Juventud Rebelde - Diario de la Juventud Cubana

El caso de las promesas

Autor:

Luis Sexto

Hablemos de las promesas, ese compromiso verbal que suele diluirse en el aire vago de un día con prisa. Si meditamos un tanto, con alguna profundidad, nos parecería claro que el mayor inconveniente de las promesas es ese: que no puedan cumplirse. Y como resultado del lance solo hay un perdedor: el que prometió, si lo hizo a título personal. Ahora bien, si se promete en nombre de una institución, el asunto es más grave.

Ese último aspecto, el social, es el que hoy me interesa. Prometer lo que no se va a cumplir, es un acto impolítico que, con el tiempo, si uno se habitúa, puede derivar en demagogia. En la historia de la Revolución es apreciable la cautela con que se han formulado las promesas. Ha habido tanto cuidado, que a veces, donde cabía dar una esperanza, la verdad franca, el por ahora no es posible, ha venido a proteger el prestigio de la obra revolucionaria. Recuerdo —y aún conservo la frase en una de mis agendas de trabajo— cuando Fidel, en un encuentro con decenas de periodistas, nos dijo: «No se puede prometer lo que no se va cumplir».

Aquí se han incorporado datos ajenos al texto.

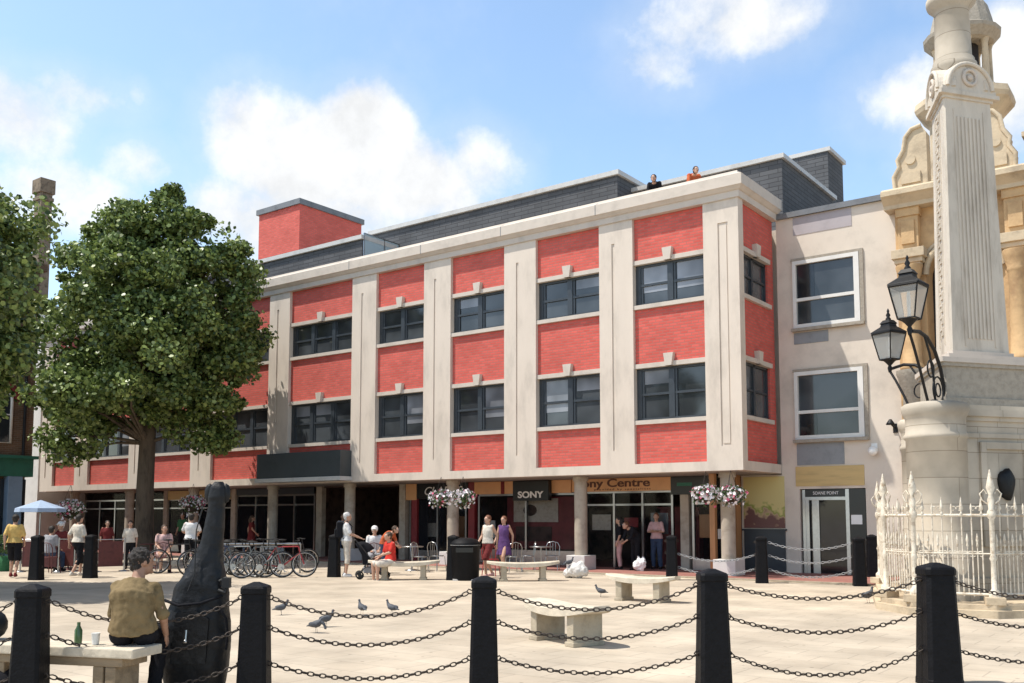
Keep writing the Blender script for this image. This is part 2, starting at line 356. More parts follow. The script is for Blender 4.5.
# side face (looks along +X)
def sbox(y0, y1, z0, z1, d0, d1): return MB().box(X0-d1, X0-d0, y0, y1, z0, z1)
YA, YB = Y0+.33, 26.98
for sb in ((YA, YB, 3.14, 4.28), (YA, YB, 6.06, 7.66), (YA, YB, 9.12, 10.38), (26.55, YB, 4.28, 6.06), (26.55, YB, 7.66, 9.12)): part('brick_panel', sbox(*sb, .12, .33), 'red_brick', B)
for z0, z1 in ((4.4, 5.92), (7.78, 8.99)):
    f = MB(); xx = X0-.26
    for q in ((YA, 26.55, z0, z0+.07), (YA, 26.55, z1-.07, z1), (YA, YA+.07, z0, z1), (26.48, 26.55, z0, z1), (25.5, 25.62, z0, z1)):
        f.box(xx, xx+.08, *q)
    f.box(xx, xx+.07, YA, 26.55, (z0+z1)/2-.03, (z0+z1)/2+.03)
    o = part('window', f, 'frame_dark', B); part('pane', MB().box(xx+.01, xx+.025, YA, 26.53, z0, z1), 'pane', o)
    part('sill', sbox(YA, 26.6, z0-.12, z0, .02, .33), 'cream_clean', B); part('lintel', sbox(YA, 26.6, z1, z1+.13, .04, .33), 'cream_clean', B)
    c = 25.6; q = MB(); q.rings([[(x, c-.1, z1), (x, c+.1, z1), (x, c+.155, z1+.36), (x, c-.155, z1+.36)] for x in (X0-.13, X0+.03)], 0, False); part('keystone', q, 'cream_clean', B)
part('bottom_band', sbox(YA, YB, 2.88, 3.14, 0, .33), 'cream', B)
# cornice
prof = [(0,10.38),(.05,10.385),(.06,10.56),(.10,10.58),(.17,10.66),(.20,10.68),(.20,10.98),(.16,11.0),(.02,11.08),(-.0,11.14),(-.35,11.16),(-.35,10.38)]
q = MB(); rs = []
for o_, z in prof: rs.append([(-48.0, Y0-o_, z), (X0+o_, Y0-o_, z), (X0+o_, 26.98, z)])
n = len(rs)
vs = [v for r in rs for v in r]; fs = []
for i in range(n):
    j = (i+1) % n
    for k in range(2): fs.append((i*3+k, i*3+k+1, j*3+k+1, j*3+k))
fs.append(tuple(i*3 for i in range(n))); fs.append(tuple(i*3+2 for i in reversed(range(n))))
q.add(vs, fs); part('cornice', q, 'cream_clean', B)
for a, b in pil[1:-1]:
    q = MB(); q.box(a-.012, a+.012, Y0-.203, Y0-.17, 10.67, 10.985)
    q.add([(a-.012,Y0-.164,11.004),(a+.012,Y0-.164,11.004),(a+.012,Y0-.024,11.084),(a-.012,Y0-.024,11.084)], [(0,1,2,3)]); part('cornice_joint', q, 'lead', B)
# roof storey
q = MB(); q.box(-27.5, -15.9, 27.2, 29.1, 10.25, 13.08); part('attic', q, 'slate_clad', B)
q = MB(); q.box(-27.6, -15.8, 27.1, 29.2, 13.08, 13.24); part('attic_coping', q, 'coping', B)
q = MB(); q.box(-41, -26.0, 25.25, 27.1, 10.25, 12.2); part('attic', q, 'slate_clad', B)
q = MB(); q.box(-41, -25.95, 25.15, 27.1, 12.2, 12.36); part('attic_coping', q, 'coping', B)
q = MB(); q.box(-36.0, -33.13, 28.23, 32.1, 10.25, 15.8); t_ = part('lift_tower', q, 'red_brick', B)
q = MB(); q.box(-36.1, -33.03, 28.13, 32.2, 15.8, 16.05); part('coping', q, 'lead', t_)
q = MB(); q.box(-16.5, -10.6, 28.23, 33.1, 10.25, 12.75); part('attic', q, 'slate_clad', B)
q = MB(); q.box(-16.6, -10.5, 28.13, 33.2, 12.75, 12.89); part('attic_coping', q, 'coping', B)
q = MB(); q.box(-12.1, -10.8, 33.25, 34.9, 10.25, 14.62); part('plant_room', q, 'slate_clad', B)
q = MB(); q.box(-12.2, -10.7, 33.2, 35.0, 14.62, 14.76); part('attic_coping', q, 'coping', B)
q = MB(); q.box(-25.98, -25.96, 25.3, 27.6, 11.3, 12.42); o = part('glass_screen', q, 'screen_glass', B)
q = MB()
for y in (25.3, 26.4, 27.55): q.box(-26.0, -25.94, y-.02, y+.02, 10.2, 12.45)
q.box(-26.0, -25.94, 25.3, 27.6, 12.42, 12.46); part('rail', q, 'steel', o)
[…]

Ahí está, en Fidel, la norma, la conducta, la ética de los cuadros. Porque nadie puede prometer como individuo lo que corresponde al Gobierno, al Estado, a las instituciones. Nadie, pues, tiene el derecho a dañar el crédito institucional, intentando salir de un apuro, una situación comprometida, prometiendo cuanto él sabe que no será posible cumplir. Claro, no estoy pensando hipotéticamente. Es lamentable, pero cierto. Algunos están aplicando la promesa como una técnica. Cartas, llamadas, mensajes electrónicos se quejan de que, hace siete años me prometieron solución a mi problema y todavía espero. Siete años. Y diez. Y seis meses... Cualquiera diría que son anécdotas, hechos aislados. Bueno, podría ser. Lo que ocurre es que en el día pueden contarse muchas anécdotas de ese corte. Y ya dejan de ser únicas, raras. Para saberlo, parece oportuno andar, oír, ver. Los papeles y los informes no cuentan esas cosas.

Estas promesas irresponsables se vuelven sal y agua cuando, en cualquier momento, cambian a los directores, y el nuevo se lava las manos: no es mi problema... Pero ¿no hay una continuidad en la acción administrativa, en la política nacional? ¿Puede alguien desentenderse de un compromiso contraído por su antecesor en el cargo? Ah, en ese incidente pierde la institución. ¿Quién lo duda?

Resulta elemental que nuestro lenguaje sea «sí» y «no». Sobre todo un NO matizado, atemperado, por las explicaciones que clarifiquen la negativa, sobre todo, por la carencia de recursos. ¿O es que acaso faltan explicaciones? ¿O convicciones?

Pueden entenderse las causas de la pobreza; nunca una promesa falsa.

No quiero, desde luego, ejercer una función que no se ajusta a mi papel. Estoy simplemente juzgando, como comentarista, unas incidencias que inquietan por su relativa frecuencia. Por ello, creo que puedo sugerir, basado en la doctrina del socialismo, que nadie está exento en este país de hacer eso que llamamos trabajo político. Todo lo que afecte al pueblo, ha de ser explicado por cuantos de una forma o de otra intervienen en el problema. Ninguna institución en nuestra sociedad vale por sí misma: existe en el organigrama estatal, porque posee un objeto, una razón, que la legitima: la gente, la sociedad.

Olvidarlo tiene un riesgo: perder prestigio. O lacerar la confianza en nuestra resistencia. Las cosas pasan, aunque yo no lo sepa. La ignorancia burocrática a nadie protege. Y a muchos perjudica.